Negotiations between the European Communities and the Southern Common Market (MERCOSUR) began back in 1999. Since then, the draft agreement has continuously evolved and changed, reflecting the evolution of its parties, above all the EU.
The negotiations were difficult, overcoming the traditional import-substitution philosophy of South American economies and the protection of national industries through high import tariffs, as well as resistance from European farmers to any proposals to liberalise trade in agricultural products, which are a key export item for MERCOSUR countries.
A constant behind-the-scenes driver of the EU’s continued engagement in the negotiations was the automotive industry (primarily German).
The agreement with MERCOSUR will allow for a gradual reduction of import duties on European cars over 15 years, including electric vehicles, thereby slowly opening this market to European automakers.
The return to power of U.S. President Donald Trump became a catalyst for concluding the agreement. Europeans and MERCOSUR countries felt themselves to be "in the same boat" amid the MAGA hurricane.
On 17 January, the ceremonial signing of the trade segment of the EU–MERCOSUR Agreement will take place in Paraguay’s capital, Asunción.
This will mark a moment of personal triumph for Ursula von der Leyen and, at the same time, significantly strengthen the European Commission’s position in the upcoming and difficult ratification process.
However, even now it can be predicted that, even after ratification, it will be too early to put a full stop to this epic saga, among other reasons, because of Ukraine.
In the event of Ukraine’s rapid accession to the EU, the European Union and MERCOSUR countries will be forced to begin revising the agreement to take into account the new circumstance of a new EU member state joining – one that would significantly alter the balance of production and demand in the European agri-food market.

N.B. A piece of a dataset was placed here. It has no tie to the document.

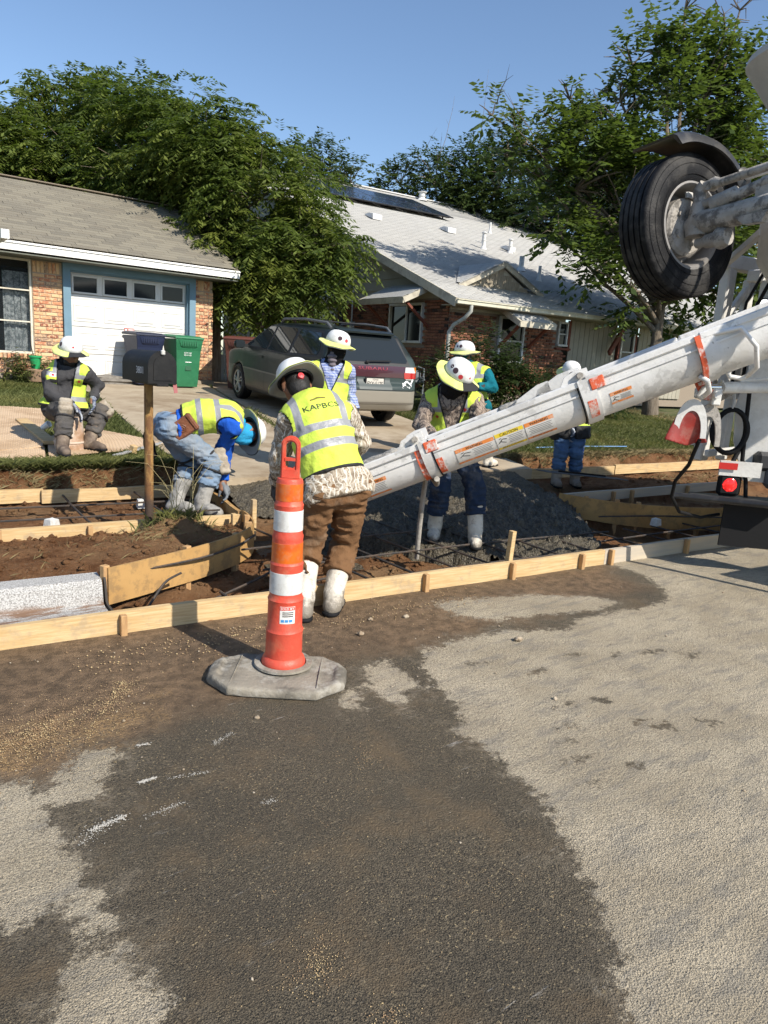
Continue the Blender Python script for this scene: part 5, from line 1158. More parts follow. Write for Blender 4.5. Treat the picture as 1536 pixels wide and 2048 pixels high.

Incidentally, the preparation of the MERCOSUR agreement also influenced the updated trade agreement that the EU concluded with Ukraine in the autumn of 2025. Kyiv was likewise subjected to the "mirror measures" doctrine: Ukraine had to agree to accelerated implementation of several EU standards in the areas of plant protection products and animal health as a condition for extending the updated tariff quotas on imports of agricultural products.